S.P.U.R: The Future Was Already Here
Integrated developments that combine retail, residential and transport such as the recently opened Bedok Mall and the upcoming Northpoint City in Yishun may now be presented as a solution for a denser Singapore, but it is an idea that is almost five decades old.
Back when the newly independent Singapore was drawing out plans for its future city, a group of architects and planners—William Lim, Tay Kheng Soon, Koh Seow Chuan, Chew Weng Kong, Chan Sau Yan, amongst others—formed the Singapore Planning and Urban Research Group (S.P.U.R) in 1965 to study and develop proposals for the nation’s city development. Anticipating a future where the world would only become more densely populated, the group imagined a “true city” to be a “congested city”, one where people would live in higher concentration and on land that was intensively used for multiple functions.
This was a vision S.P.U.R sketched out (above) for Asia Magazine in May 1966—and some of its members eventually built it out in the forms of Golden Mile Complex and People’s Park Complex. Completed in the 1970s, these buildings that combined offices, residences and shops stood apart for decades in a city that became carved out for single land uses, or what the group warned in their article as “out-dated planning principles that seeks to segregate man’s activities into arbitrary zones, no matter how attractive it may look in ordered squares on a land use map.” But as Singapore’s population has almost tripled from 1.9 million in 1966 to 5.5 million today, the state has shifted its urban planning approach, which echoes S.P.U.R’s proposals for the future Asian city. The Golden Mile and People’s Park complexes are no longer eccentric anomalies of the city but architecture templates for Singapore’s future.
Not all ideas by this non-governmental organization were rejected by the state at first. During the 1970s debate over expanding Paya Lebar airport or moving it to Changi, S.P.U.R made a public case for the latter—and they were vindicated. With the on-going expansion to build a fourth airport terminal, Singapore must be glad to have made the move. This was also to be one of the group’s last contributions to the nation’s urban planning discourse as it de-registered in 1975. Its members, however, carried on their activism in different forms, continuing to publish books and proposals about the city’s future.
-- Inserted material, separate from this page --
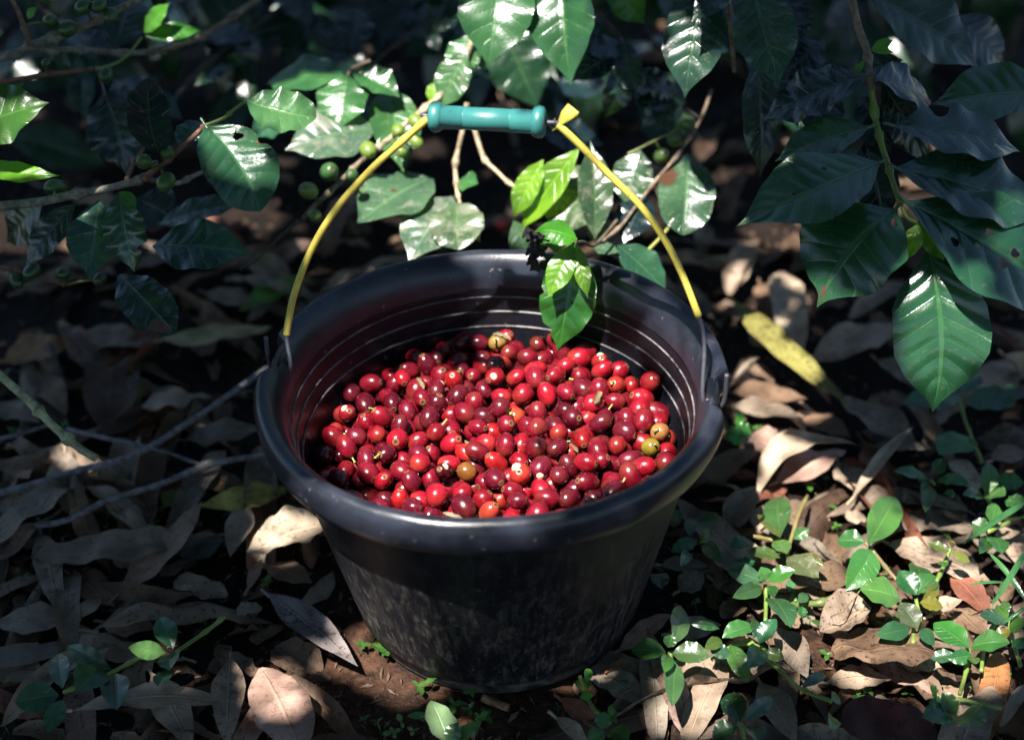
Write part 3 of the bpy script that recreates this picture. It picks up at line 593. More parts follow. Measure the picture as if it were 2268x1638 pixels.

Many of S.P.U.R’s proposals and activities were documented and published in two journals the group released. The pages may be in black and white, but they vividly show how Singapore became, or is only now becoming. Alas, their contribution has received much spotlight until now. NUS Museum is hosting a 50th anniversary reunion for the group next week, and it will be a fantastic opportunity to revisit a declaration they made in their inaugural publication: “We are at a cross-road between the old and the new Singapore and the planning and environmental decisions which we make today must be with vision and foresight, as future generation will judge as we judge our predecessors.”